For good or bad, Castro has outlasted eight American and five Russian presidents. It set into a motion a geopolitical change that not only changed the dynamics of present-day Cuba, but South Florida and the world beyond.

Today, each of us has gotten used to the old doddering dictator. What most see in Castro, at most, is an intelligent but decrepit though benevolent head of state. A man hard from being perfect, but someone for whom many don't see him as the devil incarnate as many of my older members of my family saw him. Of course, there's a new generation to whom the post Cold War realities of present-day living is just part of the annals of history. Something interesting, but relegated to the pages of yellowed newspapers, like watching reruns of I Love Lucy.

No one is immortal and just a few days ago Reuters announced that Castro, a man who has not been seen public in 16 months, might have submitted his resignation as head of Cuban government.

My elemental duty is not to hold on to positions and less to obstruct the path of younger people,” the 80-year-old Castro said in a letter read on the Cuban state-run television program, La Mesa Redonda. Castro continued by saying that his duty is “to contribute experience and ideas whose modest value comes from the exceptional times that I have lived through.”

This comes on the heels of the death of his sister-in-law, Vilma Espin, who passed away of an undisclosed illness on July, 2006. Up until then, there has been no official report of any death in the much tight-lipped Castro family. Espin was married to Raul Castro, to whom Castro ceded power to as head of state in 2006. Castro, though, still holds the posts of president of the Council of State and Council of Ministers, and first secretary of the ruling Communist Party.

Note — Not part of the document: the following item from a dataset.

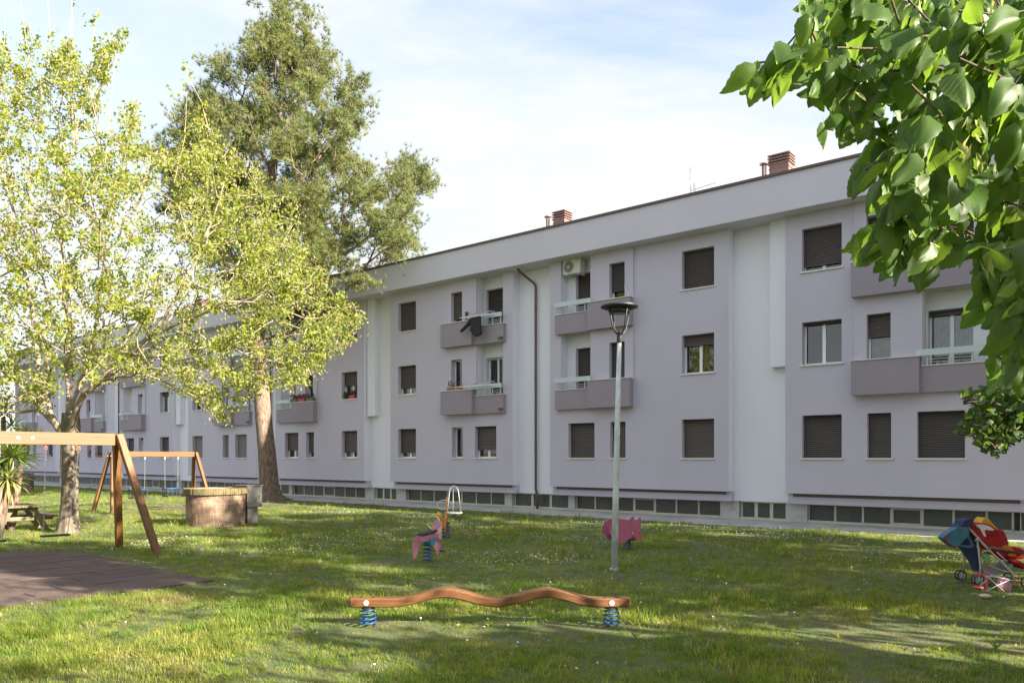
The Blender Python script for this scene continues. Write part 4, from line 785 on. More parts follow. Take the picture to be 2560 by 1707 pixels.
# boughs
def lr(x, y, D): return tuple(ray(x * k_, y * k_, D))
Lb = [[(4.4, 3.4, 0), (4.4, 3.4, 1.2), (4.35, 3.35, 2.3)], [(4.35, 3.35, 2.3), (4.3, 3.2, 4.2), (4.2, 3.0, 6.2)],
 [(4.3, 3.3, 2.6), (3.2, 3.0, 3.9), lr(2450, 40, 2.7), lr(2352, 60, 2.6), lr(2250, 110, 2.45), lr(2100, 115, 2.35), lr(1920, 110, 2.2)],
 [(4.3, 3.3, 3.0), (3.0, 2.8, 4.1), lr(2500, 0, 2.5), lr(2300, 35, 2.4), lr(2180, 22, 2.3)],
 [(4.3, 3.3, 2.4), (3.2, 3.2, 2.9), lr(2420, 480, 2.8), lr(2300, 500, 2.6), lr(2200, 560, 2.5), lr(2100, 600, 2.4)],
 [lr(2352, 60, 2.6), lr(2300, 180, 2.6), lr(2240, 260, 2.5), lr(2080, 330, 2.3), lr(1990, 390, 2.2)],
 [(3.2, 3.2, 2.9), lr(2450, 700, 2.9), lr(2352, 740, 2.7), lr(2290, 820, 2.6)],
 [(4.3, 3.3, 3.2), (3.4, 3.8, 4.0), (2.6, 4.2, 4.4)], [(4.3, 3.3, 2.7), (5.4, 3.6, 3.8), (6.4, 3.9, 4.6)], [(4.3, 3.3, 2.7), (4.8, 2.2, 3.8), (5.0, 1.2, 4.8)], [(4.3, 3.3, 3.4), (4.4, 4.8, 4.6), (4.6, 6.0, 5.2)]]
rg = np.random.default_rng(21)
aL = []
while len(aL) < 330:      # twig ends within the visible part
    x, y = rg.uniform(1660, 2500), rg.uniform(-120, 950); D = rg.uniform(2.0, 3.3)
    if poly_in(np.array([x * k_ - 12.]), np.array([y * k_ - 10.]), lsil)[0] and poly_in(np.array([x * k_ - 20.]), np.array([y * k_ + 60.]), lsil)[0]: aL.append(dp(x, y - 25, D))
b = rg.normal(0, 1, (2600, 3)); b /= np.linalg.norm(b, axis=1)[:, None]; b = b * rg.uniform(.3, 1, (2600, 1)) ** .6 * np.array([2.9, 2.9, 2.6]) + np.array([4.6, 3.4, 4.9])
b = b[(b[:, 2] > 2.3)]; px, py = proj(b); b = b[(px > 2620) | (py < -80) | (b[:, 1] < .3)][:520]
P, par, cnt, kids = grow(Lb, list(aL) + list(b), .3, .22, .012)
rad = np.minimum(np.maximum(.0026, .0031 * cnt ** .50), .15); keep = maskL(P); V, F = limbs_mesh(P, par, np.where(keep, rad, 0), 7, .001); npobj('limbs', V, F, M['barkd'], LT, smooth=True)
obj('trunk', flared_trunk([(4.4, 3.4, z) for z in (0, .2, .8, 1.6, 2.4)], [.3, .2, .17, .16, .15]), M['bark'], LT, smooth=True)
def linden_leaf(curl, fold, seed):
    rows = 10; cols = 6; rr = random.Random(seed); vs = []; fs = []; L_ = .105
    asym = rr.uniform(-.06, .06)
    for i in range(rows + 1):
        t = i / rows; w = .052 * (math.sin(math.pi * min(1, (t + .10) / 1.10) ** .72) ** .80) * (1 - .25 * t) + .0005
        if i == 0: w = .016
        for j in range(-cols // 2, cols // 2 + 1):
            a = j / (cols / 2); ser = .0016 * (1 if (i % 2) else -1) if abs(j) == cols // 2 and 0 < i < rows else 0
            x = a * (w + ser) + asym * w * abs(a)
            y = t * L_ - (.017 * abs(a) ** 1.3 if i == 0 else .010 * abs(a) ** 2 * (1 - t) ** 2) 
            z = fold * abs(x) * (1 if True else 0) - curl * (t ** 2) * .06 + .004 * math.sin(5 * t + 3 * a + seed) + .10 * math.sin(9 * a + seed) * .02
            vs.append((x, y, z))
    n = cols + 1
    for i in range(rows):
        for j in range(cols): fs.append((i * n + j, i * n + j + 1, (i + 1) * n + j + 1, (i + 1) * n + j))
    k = len(vs)      # petiole
    for i in range(4):
        t = i / 3
        for a in range(3): vs.append((.0009 * math.cos(a * 2.1), -.035 * t + .002, .0009 * math.sin(a * 2.1) + .008 * t * t))
    for i in range(3):
        for a in range(3): fs.append((k + i * 3 + a, k + i * 3 + (a + 1) % 3, k + i * 3 + 3 + (a + 1) % 3, k + i * 3 + 3 + a))
    me = bpy.data.meshes.new('leaf'); me.from_pydata(vs, [], fs); me.materials.append(M['linden']); me.polygons.foreach_set('use_smooth', [True] * len(me.polygons)); return me
LM = [linden_leaf(rr, ff, s_) for s_, (rr, ff) in enumerate(((.3, -.25), (.6, -.5), (1.0, -.35), (.2, -.8), (.8, -.15), (.5, .3), (1.2, -.6), (.1, -.1)))]
tipsL = [i for i in np.where(cnt <= 3)[0] if i and keep[i]]
pos = []
for i in tipsL:
    for _ in range(5):
        t = rg.uniform(0, 1); q = P[par[i]] * (1 - t) + P[i] * t + rg.normal(0, .022, 3); pos.append(q)
for _ in range(46):
    x_, y_ = [(1800, 110), (1770, 130), (1740, 150), (1840, 120), (1850, 200), (1810, 60), (1830, 170), (1900, 250), (1890, 200), (1720, 165), (1960, 440), (1960, 560), (1975, 520), (1900, 100), (1860, 20)][_ % 15]; pos.append(dp(x_ + rg.normal(0, 9), y_ + rg.normal(0, 9), 2.2 + rg.uniform(-.12, .12)))
pos = np.array(pos)
down = np.zeros((len(pos), 3)); down[:, 0] = rg.normal(-.38, .38, len(pos)); down[:, 1] = rg.normal(0, .45, len(pos)); down[:, 2] = rg.normal(-.85, .28, len(pos)); down /= np.linalg.norm(down, axis=1)[:, None]
siz = rg.uniform(.52, 1.0, len(pos)); tipp = pos + down * (.10 * siz)[:, None]; ctr = pos + down * (.055 * siz)[:, None]
px, py = proj(ctr); tx, ty = proj(tipp); bx, by = proj(pos)
vis = (px < 2575) & (py > -15) & (ctr[:, 1] > .3)
okv = poly_in(tx, ty, lsil) & poly_in(px - 12, py, lsil) & poly_in(bx, by, lsil)
use = ((~vis) & ~((tx < 2600) & (ty > 0) & (tx > 0) & (pos[:, 1] > .3) & ~poly_in(tx, ty, lsil))) | (vis & okv)
idx = np.where(use)[0]; order = sorted(idx, key=lambda i: (0 if vis[i] else 1, pos[i][1])); lb = base_of(LT)
rest_V = []; rest_F = []; kk = 0
for n_, i in enumerate(order):
    y = Vector(down[i]); up = Vector((rg.normal(0, .5), rg.normal(-.6, .5), rg.normal(.75, .4))); up = (up - y * up.dot(y)).normalized(); x = y.cross(up); me = LM[int(rg.integers(0, len(LM)))]
    Mx = Matrix((x, y, up)).transposed().to_4x4() @ Matrix.Scale(float(siz[i]), 4); Mx.translation = Vector(pos[i]) + y * .03
    if n_ < 298:
        o = link(bpy.data.objects.new('leaf', me)); o.parent = LT; Mx.translation = Mx.translation - lb; o.matrix_local = Mx
    else: 
        far = not vis[i]
        co = [Mx @ v.co for v in me.vertices]
        if far: q = [co[0 * 7 + 3], co[4 * 7 + 0], co[10 * 7 + 3], co[4 * 7 + 6]]; rest_V += [tuple(v) for v in q]; rest_F += [(kk, kk + 1, kk + 2), (kk, kk + 2, kk + 3)]; kk += 4
        else:
            rest_V += [tuple(v) for v in co]
            for p_ in me.polygons:
                vv = list(p_.vertices); rest_F += [(kk + vv[0], kk + vv[1], kk + vv[2]), (kk + vv[0], kk + vv[2], kk + vv[3])]
            kk += len(co)
ro = npobj('foliage', np.array(rest_V), np.array(rest_F), M['far_leaf'], LT, smooth=True); ro['kind'] = 'stuff'
# flower bracts hanging among the leaves
V = []; F = []
brp = [P[i] for i in tipsL if rg.uniform() < .30]; Cb = np.concatenate([p + rg.normal(0, .02, (5, 3)) - np.array([0, 0, .03]) for p in brp]); V, F = leafquads(Cb, .045, .28, 2.5, .1, rg); Vm = maskL(V.reshape(-1, 4, 3)[:, 2]); V = V.reshape(-1, 4, 3)[Vm].reshape(-1, 3); n4 = np.arange(len(V) // 4)[:, None] * 4
npobj('flower_bracts', V, np.concatenate([n4 + np.array([[0, 2, 1]]), n4 + np.array([[0, 3, 2]])]), M['bract'], LT)['kind'] = 'stuff'
print('linden leaves', len(order), 'visible', int((vis & okv).sum()))
# ---- yuccas -------------------------------------------------------------------
def yucca(name_loc, heads, label, trunks):
    t = thing('yucca_plant', name_loc, label, 'plant'); n_ = 0
    m_ = MB()
    for a, b in trunks: m_.tube([a, Vector(a).lerp(Vector(b), .5) + Vector((.03, 0, 0)), b], [.10, .08, .06], 9)
    obj('stem', m_, M['barkp'], t, smooth=True)
    for (c, r, k, dr, yl) in heads:
        for i in range(k):
            z = 1 - 2 * (i + .5) / k * dr; a = i * 2.399; q = math.sqrt(max(0, 1 - z * z)); d = Vector((q * math.cos(a), q * math.sin(a), z)); d = (d + Vector([random.gauss(0, .12) for _ in range(3)])).normalized()
            ln = r * random.uniform(.8, 1.15); w = Vector((d.y, -d.x, 0)); w = w.normalized() if w.length > .1 else Vector((1, 0, 0)); w = w * (.021 * r / .5); nn = d.cross(w).normalized()
            sag = Vector((0, 0, -1)) * ln * random.uniform(.02, .2) * (1.1 - d.z)
            pts = [Vector(c) + d * .04, Vector(c) + d * ln * .4, Vector(c) + d * ln * .75 + sag * .4, Vector(c) + d * ln + sag]
            V = []
            for p_, ww in zip(pts[:3], (.7, 1, .7)): V += [p_ - w * ww, p_ + nn * .004 - Vector((0, 0, .008)), p_ + w * ww]
            V.append(pts[3]); F = [(0, 1, 4, 3), (1, 2, 5, 4), (3, 4, 7, 6), (4, 5, 8, 7), (6, 7, 9), (7, 8, 9)]
            mb_ = MB().add(V, F); obj('leaf', mb_, M['yuccay'] if (yl and z < yl) else M['yucca'], t)
YD = 19.3
yucca((-12.85, YD, 0), [(ray(34, 1142, YD), .74, 84, .66, 0), (ray(2, 1165, YD + .2), .6, 44, .8, -.2), (ray(20, 1195, YD), .62, 60, 1.0, -.55), (ray(50, 1155, YD + .6), .5, 34, .7, 0)], 'spiky yucca with a bright lit rosette under the near swing beam', [((-12.95, YD, 0), ray(8, 1180, YD)), ((-12.95, YD + .1, 0), ray(30, 1150, YD))])
yucca((-13.9, 21.5, 0), [(ray(8, 1030, 21.5), .55, 44, .8, 0), (ray(28, 1065, 21.4), .45, 34, .8, 0), (ray(62, 1085, 21.8), .40, 34, .7, 0), (ray(-30, 1000, 21.5), .5, 30, .8, 0), (ray(95, 1100, 24), .5, 30, .5, 0)], 'taller yucca rising behind the left end of the near swing beam', [((-14.2, 21.5, 0), ray(8, 1040, 21.5)), ((-14.0, 21.5, 0), ray(60, 1095, 21.7))])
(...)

But neither were Raul Castro nor Vilma Espin, nor anyone who may replace any of them as head of state, can fill the gap of Fidel Castro himself; even had Castro died and the Raul-Vilma duo could have filled the gap and entered a decade of some sort of centrist socialist country, this posture couldn't have lasted for long since the center of the dynamic that became the Cuban Revolution could have outlasted its "Top Dog", Fidel himself.

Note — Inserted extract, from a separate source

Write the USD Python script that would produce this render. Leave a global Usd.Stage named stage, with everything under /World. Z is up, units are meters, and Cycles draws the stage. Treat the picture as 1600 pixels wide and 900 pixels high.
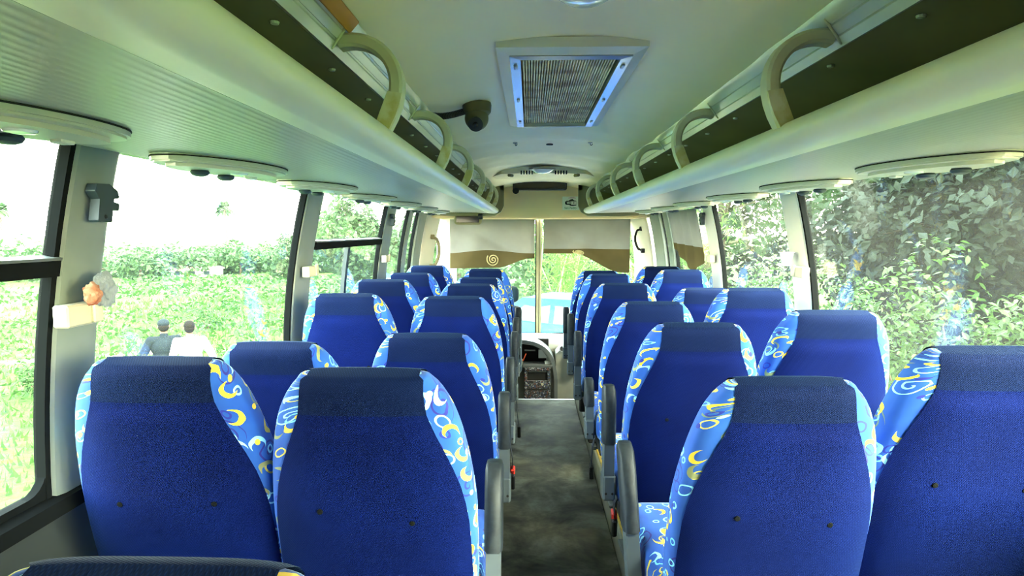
import math, random
import numpy as np, trimesh, usdkit, meshkit
import manifold3d as m3
from shapely.geometry import Polygon, Point, LineString
from shapely import affinity
from pxr import Usd, UsdGeom, UsdLux, UsdShade, Gf, Sdf
random.seed(7)
RNG = np.random.default_rng(7)
stage = Usd.Stage.CreateInMemory()
UsdGeom.SetStageUpAxis(stage, 'Z'); UsdGeom.SetStageMetersPerUnit(stage, 1.0)
UsdGeom.Xform.Define(stage, '/World'); UsdGeom.Scope.Define(stage, '/World/Looks')

# ------------------------------------------------------------------ camera
FPX = 950.0
TH = math.atan(88 / FPX); PS = math.atan(27 / FPX * math.cos(TH))
EYE = np.array([-.105, 0, 1.47])
_fh = np.array([-math.sin(PS), math.cos(PS), 0]); _r = np.array([math.cos(PS), math.sin(PS), 0]); _z = np.array([0, 0, 1.])
_f = math.cos(TH) * _fh - math.sin(TH) * _z; _u = math.sin(TH) * _fh + math.cos(TH) * _z
cam = UsdGeom.Camera.Define(stage, '/World/camera')
cam.CreateHorizontalApertureAttr(36.0); cam.CreateVerticalApertureAttr(20.25)
cam.CreateFocalLengthAttr(36.0 * FPX / 1600); cam.CreateClippingRangeAttr(Gf.Vec2f(.03, 2000))
cam.AddTransformOp().Set(Gf.Matrix4d(*_r, 0, *_u, 0, *(-_f), 0, *EYE, 1))
cam.CreateExposureAttr(2.7)

# ------------------------------------------------------------------ sky and sun
SUN_EL, SUN_AZ = math.radians(44), math.radians(-38)          # azimuth from +x towards +y: right of the bus and behind
_sky = usdkit.material(stage, '/World/Looks/hazy_sky', {
    's': ('sky_texture', {'sky_type': 'multiple_scattering', 'sun_disc': False, 'sun_elevation': SUN_EL, 'sun_rotation': math.pi / 2 - SUN_AZ, 'aerosol_density': 7.0, 'air_density': 1.0}),
    'tc': ('texture_coordinate', {}), 'n': ('noise_texture', {'scale': 2.4, 'detail': 5.}), 'r': ('map_range', {'from_min': .3, 'from_max': .7, 'to_min': .10, 'to_max': .40, 'clamp': True}),
    'w': ('mix_color', {'blend_type': 'multiply', 'fac': 1.0, 'b': (1.0, .89, .62), 'use_clamp': False}), 'x': ('mix_color', {'b': (6.4, 6.2, 5.0), 'use_clamp': False}), 'b': ('background_shader', {'strength': 1.0})},
    [('tc.generated', 'n.vector'), ('n.fac', 'r.value'), ('r.result', 'x.fac'), ('s.color', 'w.a'), ('w.result', 'x.a'), ('x.result', 'b.color')], surface='b.background')
dome = UsdLux.DomeLight.Define(stage, '/World/sky'); dome.CreateIntensityAttr(.12)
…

Some years ago I wrote a book about returning to Cuba, Rediscovering Cuba: A Personal Memoir. My ideas then, as much as they are now, have changed little. Cuba's present-day reality is complex, too complex. Many people have an interest in Cuba's future, and many have a stake and a moral right, too, at rewriting its history. At the time that I published my book, I sent a copy of the book to one of Castro's sister, Juana Castro, who lives in Southern Florida and who has never seen her brothers since the early 1960's when she left Cuba. In the brief conversation she and I had, what I found in her is the same type of closely-guarded testimony of a Cuban who not only is divided between family love and the divisions all too common for the Cuban people. Juana Castro congratulated me on the publication of my book. I said that I was honored that she'd taken her time to call me. The conversation was polite, but distant. She knew I could have thrashed and demonized the family whose name she bears, the Castro name. I honestly hadn't. But what I found in her was that when it comes to speaking about Cuba, there are no easy answers. I refrained from asking too many indiscreet questions about her brothers, about her family, about her views on Cuba. She herself kept mum about saying anything at all. Hence the intractable silence, the impasse that exists between two countries, two people, and misunderstanding amonng generations subtly divided over an issue that in the past was easy to ascertain as one cause, with one name-- with one common hatred.